Saturday, October 12, 2013

Writing's Role in My Life

I was a writing machine for two weeks.  I finished my second novel.  I need to re-work the ending a bit, but otherwise I think it's pretty good.  Time to send it out and have friends and family edit it for me.  The subject matter is tough, and as such it is not a commercial book.  Literary fiction is not commercial.  Chick lit, like my first novel, or women's fiction, or whatever you want to call it: that's what sells.

I was thinking about women's fiction yesterday, and I thought about how we're all just inherently hopeless romantics. We're all looking for a knight on a white horse: something that doesn't exist in real life.  We all put unrealistic expectations on the people in our lives, mostly out of our own expectations for ourselves and how we expect our life to look. 

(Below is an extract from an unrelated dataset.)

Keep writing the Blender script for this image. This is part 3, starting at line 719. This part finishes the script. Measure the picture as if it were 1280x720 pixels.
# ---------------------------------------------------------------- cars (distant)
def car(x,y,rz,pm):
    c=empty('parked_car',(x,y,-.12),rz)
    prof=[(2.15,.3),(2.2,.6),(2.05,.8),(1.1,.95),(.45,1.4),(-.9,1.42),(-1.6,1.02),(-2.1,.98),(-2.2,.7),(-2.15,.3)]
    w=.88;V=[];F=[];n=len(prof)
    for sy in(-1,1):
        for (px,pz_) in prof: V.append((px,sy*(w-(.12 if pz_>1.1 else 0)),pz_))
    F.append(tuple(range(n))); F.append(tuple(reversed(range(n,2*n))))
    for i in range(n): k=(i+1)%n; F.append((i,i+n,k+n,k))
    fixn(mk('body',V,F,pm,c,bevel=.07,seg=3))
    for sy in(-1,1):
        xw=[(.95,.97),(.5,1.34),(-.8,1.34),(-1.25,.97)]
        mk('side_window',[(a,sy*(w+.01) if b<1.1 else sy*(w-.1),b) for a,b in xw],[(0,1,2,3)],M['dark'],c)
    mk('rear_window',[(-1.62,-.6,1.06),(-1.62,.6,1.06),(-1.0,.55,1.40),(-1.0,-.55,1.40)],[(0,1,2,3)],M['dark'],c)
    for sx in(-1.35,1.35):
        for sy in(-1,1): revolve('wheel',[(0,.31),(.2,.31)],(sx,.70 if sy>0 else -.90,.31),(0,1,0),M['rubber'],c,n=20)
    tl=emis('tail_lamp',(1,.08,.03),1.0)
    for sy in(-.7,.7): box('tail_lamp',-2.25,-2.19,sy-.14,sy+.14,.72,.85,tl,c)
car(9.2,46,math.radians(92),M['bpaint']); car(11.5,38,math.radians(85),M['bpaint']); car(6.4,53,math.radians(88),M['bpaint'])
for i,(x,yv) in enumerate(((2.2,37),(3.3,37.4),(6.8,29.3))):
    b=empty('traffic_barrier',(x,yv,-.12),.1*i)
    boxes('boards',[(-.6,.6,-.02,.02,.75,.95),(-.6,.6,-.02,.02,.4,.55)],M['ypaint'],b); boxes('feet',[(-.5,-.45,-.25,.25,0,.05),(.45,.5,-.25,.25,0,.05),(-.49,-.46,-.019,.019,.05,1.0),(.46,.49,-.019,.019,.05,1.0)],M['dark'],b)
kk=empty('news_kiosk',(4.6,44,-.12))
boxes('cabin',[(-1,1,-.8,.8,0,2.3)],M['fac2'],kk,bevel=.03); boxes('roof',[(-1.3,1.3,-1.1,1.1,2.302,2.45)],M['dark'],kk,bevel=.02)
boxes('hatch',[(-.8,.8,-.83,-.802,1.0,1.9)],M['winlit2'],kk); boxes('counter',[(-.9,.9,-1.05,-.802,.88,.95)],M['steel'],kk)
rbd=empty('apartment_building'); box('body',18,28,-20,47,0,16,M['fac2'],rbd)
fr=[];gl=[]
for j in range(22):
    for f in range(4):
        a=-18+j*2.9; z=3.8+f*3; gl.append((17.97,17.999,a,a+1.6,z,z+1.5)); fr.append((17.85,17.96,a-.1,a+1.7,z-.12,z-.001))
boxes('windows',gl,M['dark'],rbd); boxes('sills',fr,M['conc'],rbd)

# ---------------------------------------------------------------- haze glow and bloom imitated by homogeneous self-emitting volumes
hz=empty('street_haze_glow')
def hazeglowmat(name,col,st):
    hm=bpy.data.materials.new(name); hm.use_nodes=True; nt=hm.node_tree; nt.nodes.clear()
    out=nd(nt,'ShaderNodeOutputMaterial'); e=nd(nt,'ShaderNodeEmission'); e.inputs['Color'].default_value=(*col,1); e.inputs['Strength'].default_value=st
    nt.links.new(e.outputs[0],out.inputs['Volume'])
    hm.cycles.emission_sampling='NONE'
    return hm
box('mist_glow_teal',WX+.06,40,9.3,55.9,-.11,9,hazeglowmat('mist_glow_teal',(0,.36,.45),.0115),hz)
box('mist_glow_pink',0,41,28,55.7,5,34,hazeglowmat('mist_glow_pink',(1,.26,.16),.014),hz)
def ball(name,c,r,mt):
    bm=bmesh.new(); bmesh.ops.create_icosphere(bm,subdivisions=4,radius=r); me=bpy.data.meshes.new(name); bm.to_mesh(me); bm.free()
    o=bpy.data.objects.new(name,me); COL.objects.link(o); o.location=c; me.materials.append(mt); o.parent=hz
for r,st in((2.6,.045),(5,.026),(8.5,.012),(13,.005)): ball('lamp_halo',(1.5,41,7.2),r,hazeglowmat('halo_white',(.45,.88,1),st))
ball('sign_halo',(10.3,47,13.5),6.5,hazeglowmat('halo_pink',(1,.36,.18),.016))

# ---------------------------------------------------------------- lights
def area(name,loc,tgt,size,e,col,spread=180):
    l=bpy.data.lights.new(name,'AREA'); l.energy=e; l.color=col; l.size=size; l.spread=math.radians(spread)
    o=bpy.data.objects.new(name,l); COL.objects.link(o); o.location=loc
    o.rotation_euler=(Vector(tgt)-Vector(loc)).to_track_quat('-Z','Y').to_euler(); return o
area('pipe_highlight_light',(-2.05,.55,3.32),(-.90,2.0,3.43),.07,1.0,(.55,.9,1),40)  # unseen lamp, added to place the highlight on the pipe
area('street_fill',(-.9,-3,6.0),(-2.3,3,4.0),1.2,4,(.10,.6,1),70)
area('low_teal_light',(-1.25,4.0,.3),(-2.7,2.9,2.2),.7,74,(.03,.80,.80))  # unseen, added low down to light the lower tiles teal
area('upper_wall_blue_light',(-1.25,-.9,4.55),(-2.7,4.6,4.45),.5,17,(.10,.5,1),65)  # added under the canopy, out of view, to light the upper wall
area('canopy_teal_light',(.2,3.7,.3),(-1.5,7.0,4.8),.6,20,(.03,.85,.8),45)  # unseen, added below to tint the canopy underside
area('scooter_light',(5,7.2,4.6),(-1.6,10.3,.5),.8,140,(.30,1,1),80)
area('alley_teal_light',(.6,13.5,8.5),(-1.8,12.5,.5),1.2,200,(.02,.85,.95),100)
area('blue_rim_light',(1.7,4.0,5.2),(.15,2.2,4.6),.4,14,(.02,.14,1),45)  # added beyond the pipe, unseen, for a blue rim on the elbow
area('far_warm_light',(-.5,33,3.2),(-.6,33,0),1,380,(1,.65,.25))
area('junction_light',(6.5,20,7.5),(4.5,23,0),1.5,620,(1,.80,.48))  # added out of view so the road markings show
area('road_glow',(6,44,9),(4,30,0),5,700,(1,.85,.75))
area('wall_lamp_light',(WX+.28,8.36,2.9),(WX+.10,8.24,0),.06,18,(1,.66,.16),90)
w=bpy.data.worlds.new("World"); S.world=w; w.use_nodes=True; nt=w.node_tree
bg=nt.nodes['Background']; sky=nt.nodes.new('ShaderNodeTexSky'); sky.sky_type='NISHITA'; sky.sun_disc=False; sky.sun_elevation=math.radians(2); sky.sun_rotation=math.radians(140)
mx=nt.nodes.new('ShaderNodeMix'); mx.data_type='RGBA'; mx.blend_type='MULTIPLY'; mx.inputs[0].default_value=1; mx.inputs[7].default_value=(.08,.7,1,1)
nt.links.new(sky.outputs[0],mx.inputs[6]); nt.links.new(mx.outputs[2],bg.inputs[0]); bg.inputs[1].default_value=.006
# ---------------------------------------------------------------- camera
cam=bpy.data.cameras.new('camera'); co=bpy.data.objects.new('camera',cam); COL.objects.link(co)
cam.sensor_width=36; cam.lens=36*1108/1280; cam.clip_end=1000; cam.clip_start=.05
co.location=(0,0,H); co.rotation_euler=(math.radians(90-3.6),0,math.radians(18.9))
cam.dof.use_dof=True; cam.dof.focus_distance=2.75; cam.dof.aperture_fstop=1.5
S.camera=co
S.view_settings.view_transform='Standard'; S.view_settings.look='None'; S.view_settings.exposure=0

I'm currently addicted to the Pink song featuring Nate Reuss (from Fun) called Just Give Me a Reason.  I was thinking about this song, as I listened to it over and over again, and Pink's voice is so heartbreaking.  Relationships are hard.  They make great fodder for television, music and books, because they are such a big part of our life, and because everyone can relate to a failing relationship, a wonderful relationship, and the oh so unrealistic romantic notion of the TV/movie relationship. 

My first novel touches on relationships, mostly with bits and pieces from my own real-life experiences.  I used the idea of unrequited love, because I struggled with this for years in my own life.  As an author, I use my novels to work through struggles I'm having or for concepts I can't grasp.  I use my characters as pawns to work through the problems, or the thoughts that continually go around and around in my head.  Sometimes I finish a work, like Semi-Detached, and I feel completely done with it--time to move on.  Sometimes I finish a work, like my second novel, The Devil Within, and it keeps haunting me.  I think of the unfinished business in the book--I want to go back and tie up all the pieces, make it complete and be able to walk away, but it just doesn't work out that way--very much like a failed relationship without closure. 

I had to step away from the Devil Within, because the subject matter was painful.  The idea of a nine year old being subjected to horrific abuse with a father who spouts it off as the will of God horrified me.  Even in the end, the boy grows up "unsaved."  I've struggled with religion my whole life.  I've struggled with relationships.  I'm one of those people who questions everything, and I seemingly find no answers, except through my writing, and sometimes the answer is unjust, like real life, where things are seldom fair.  I just have to keep on searching, like all the other people in this world who are thrown here together to make an impression and then move on.  That's just life.